Warnings ignored over $30k part that crippled Telstra

By Jacob Shteyman
Telstra executives Vicki Brady and Michael Ackland (file image)
Telstra executives have told an inquiry a faulty server was to blame for the telco's major outage. -AAP GRAPHICS

Telstra failed to act on repeated warnings to fix an impending bug in a $30,000 piece of equipment that ultimately triggered a devastating network outage.

US-based supplier Microchip Technology warned the telco multiple times a Network Time Protocol server required a software update to prevent a "rollover problem" that would take down the system, Telstra officials told a parliamentary inquiry in Canberra.

The snap inquiry was set up in response to the ensuing outage, which left train networks in disarray and customers unable to dial triple zero.

In a submission to the inquiry, the telco said a GPS card within the server did not operate as expected once power was restored to the device after scheduled maintenance.

The change had not been properly documented, meaning the maintenance team was not aware the issue would occur when the device was restarted.

A software update, which could have averted the outage, had also not been applied to the device.

Telstra chief executive Vicki Brady said she was "deeply sorry" for the failure.

"Telstra let Australians down. We let our customers down, we let the community down, and we fell short of what people rightly expect from us," she told the hearing on Friday.

"Triple zero sits at the heart of public trust in Australia's communication system.

"Telstra has a critical role in the system and we take that responsibility extremely seriously."

Gerard Tracey, the executive responsible for end-to-end service performance, said the supplier first warned about the impending issue in the SSU 2000 server - a 15-year-old piece of tech which costs about $30,000 - in November 2020 and Telstra was reminded again in January 2026. 

The issue resulted in the timing server being reset to 2006, causing invalid authentification certificates to spread across the network and preventing customers from making calls and accessing data.

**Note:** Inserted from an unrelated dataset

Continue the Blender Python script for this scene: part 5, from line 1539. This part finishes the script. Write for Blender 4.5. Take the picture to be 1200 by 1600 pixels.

If the update had been enacted or the server replaced, the issue would have been averted, Mr Tracey said.

Telstra has since updated the faulty server, as well as two others.

Inquiry chair Sarah Hanson-Young questioned why the repeated warnings had not been acted on.

"This doesn't seem like a complex matter. This seems like incompetence," the Greens senator said.

The reason why the warnings went unheeded would be probed in an external investigation Telstra had commissioned into the outage, Ms Brady said.

"Any software update creates a risk and we put it into testing," she said.

"In this case, they thought, given the design that was in place, it was not relevant because we were not using this equipment in a way that would trigger this risk."

At its peak, the outage impacted 45 per cent of all Telstra calls and data sessions, Ms Brady said.

"So it's not at the very worst, but it is absolutely up in that high category of nationwide (outage)," she said.

The telco has been in damage control since the outage occurred on July 8.

On top of the triple-zero outage, regional train services ground to a halt in Victoria and small businesses were unable to process EFTPOS transactions.

Telstra undertook 604 welfare checks on customers that were prevented from having triple-zero calls connected due to the outage.

The company has paid out more than $100,000 in credit to customers who were impacted and has received more than 8000 claims for compensation so far.

Communications regulator ACMA was also conducting an investigation, which would examine how Telstra alerted its customers and the regulator, and whether it had adequately maintained its network, chair Nerida O'Loughlin said.

ACMA is still working on an investigation into a separate Optus outage in September 2025.